Wednesday, April 6, 2011

The CITE's 1000th blog posting!

Welcome to the 1000th blog posting on The CITE and Thank You for coming!

This posting marks the 1000th blog entry on The CITE. The first posting, back on September 5, 2007, noted that this would be an experiment – posting occasional news stories, analysis, commentary, responses to questions, etc. The blog started out with a posting every 1-2 weeks. Somewhere around April 17, 2008 we decided that the blog had merit, and folks out there had interest and so the decision was made to commit. At that point we began to track traffic volume to the blog and thus I tend to look at April 17th as the blog’s birthday.

When we began tracking the volume of traffic to the blog, we had a few visitors a week. Today we have thousands -- more than 58,000 readers have visited the blog from 170 countries around the world. Thank you for coming, and coming back.

One of the very first postings on the blog announced the new Sony Reader. Not long after that, the Amazon Kindle was announced and that story too was covered here. EReaders have been a common theme on the blog ever since – and quite a few have come and gone over the past few years. In the last few years we have seen the devices come to some early maturity, at least on the trade book side, if not quite as much in textbooks. We have moved away from wide-scale experimentation to some dominant designs, and standards. The device wars have somewhat ended, with the platform wars just heating up. The iPad’s introduction last year represents the next generation of devices. Not quite an ereader, not quite a laptop. Some early projections suggested that the device would flop – being neither quite one nor the other, did it have a place? Apparently history will prove that it did.

Birthed with the first commercially viable ereaders, this blog too has grown over the past few years. With some occasional breaks, we try to get a posting up daily. Occasionally we have a couple spurts with two postings a day. I have a backlog of items to blog about that is well over 50 items deep. For a while Liz Hains helped convert many of these to blog hosting, for which I am appreciative. Since the start of the year, the NACS Publications team – including Cindy Ruckman, Michael von Glahn, Dan Angelo, and Dan Pender – have been very helpful and supportive by providing me with a couple postings each week. While comments on the blog have been few, I have received numerous emails over time, including a variety of suggestions and articles of interest.

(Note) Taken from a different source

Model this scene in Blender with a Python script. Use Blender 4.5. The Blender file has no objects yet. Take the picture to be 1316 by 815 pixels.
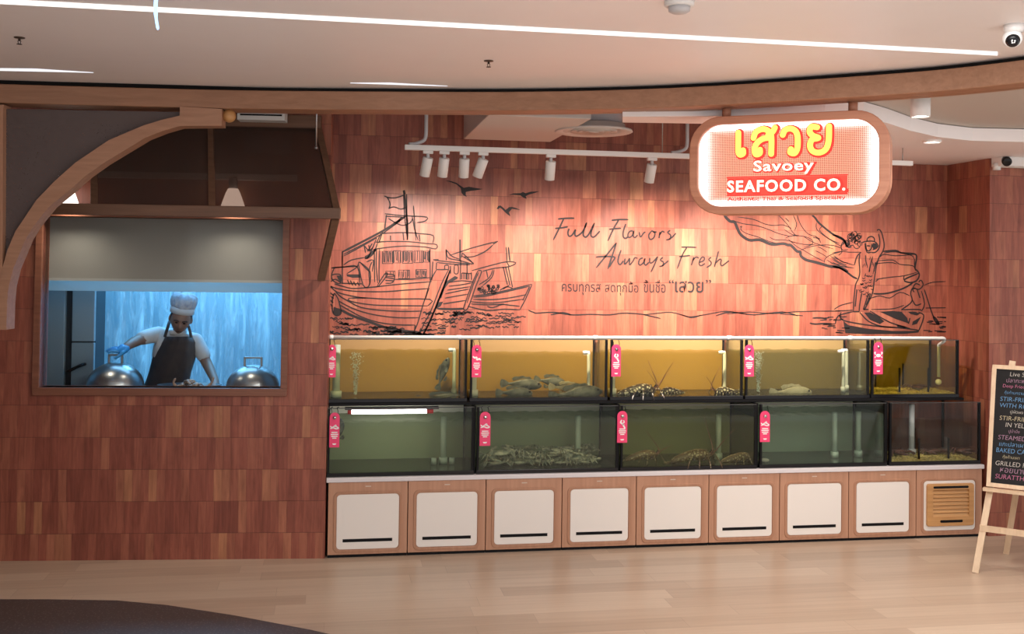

I hope this blog has provided some insight (and occasionally useful advice) to those out there involved with course materials or print -- whether retailers, publishers, authors, educators, administrators, or students. The world is changing. Sometimes it seems that change is faster or slower than others. Change is coming, though, and hopefully this blog is serving to both signal and record some of that change, and generating some thought about what future roles and opportunities exist in the digital space. The revolution in ereaders, ebooks, digital content, and digital course materials has just begun. We will try to make the next 1000 posts informative, broad-based, and occasionally fun. Let’s see what the next three years brings!

Thanks for your time and interest.


1 comment:

Margaret Horner said...

Happy Birthday to The CITE. This blog has been a great resource for helping me to keep up with the impact of technology on course materials, and I have recommended it to many others including our college's textbook affordability committee. Thanks, and looking forward to following this blog for a long time to come.